We apply a multiple source inversion method to systematically study the source processes of 25 large deep-focus (depth >400 km) earthquakes with Mw > 7.0 from 1994 to 2012, based on waveform modeling of P, pP, SH and sSH wave data. The earthquakes are classified into three categories based on spatial distributions and focal mechanisms of the inferred sub-events: 1) category one, with non-planar distribution and variable focal mechanisms of sub-events, represented by the 1994 Mw 8.2 Bolivia earthquake and the 2013 Mw 8.3 Okhotsk earthquake; 2) category two, with planar distribution but focal mechanisms inconsistent with the plane, including eighteen earthquakes; and 3) category three, with planar distribution and focal mechanisms consistent with the plane, including six earthquakes. We discuss possible physical mechanisms for earthquakes in each category in the context of plane rupture, transformational faulting and shear thermal instability. We suggest that the inferred source processes of large deep-focus earthquakes can be best interpreted by cascading failure of shear thermal instabilities in pre-existing weak zones, with the perturbation of stress generated by a shear instability triggering another and focal mechanisms of the sub-events controlled by orientations of the pre-existing weak zones.

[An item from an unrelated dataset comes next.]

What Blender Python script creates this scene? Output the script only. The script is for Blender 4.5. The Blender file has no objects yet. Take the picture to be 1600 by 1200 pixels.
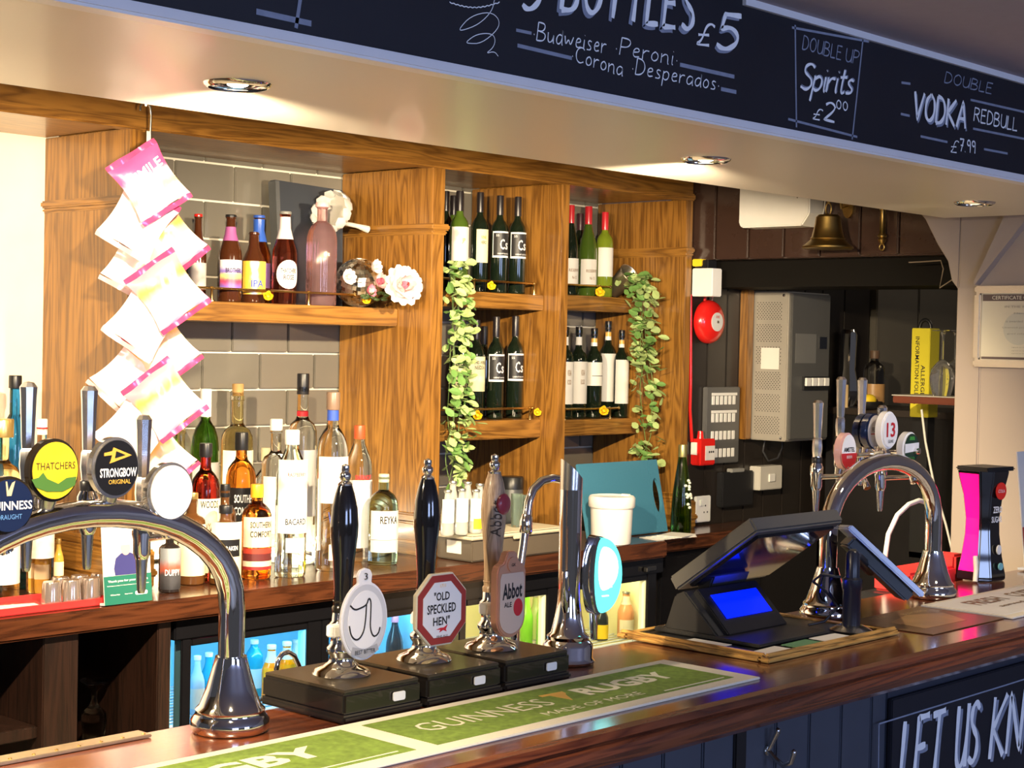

The proposed mechanism can also explain the observed great variability of focal mechanisms, the presence of large values of CLVD (Compensated Linear Vector Dipole) and the super-shear rupture of deep-focus earthquakes in the previous studies. In addition, our studies suggest existence of relationships of seismic moment ∼ (source duration)3 and moment ∼ (source dimension)3 in large deep-focus earthquakes.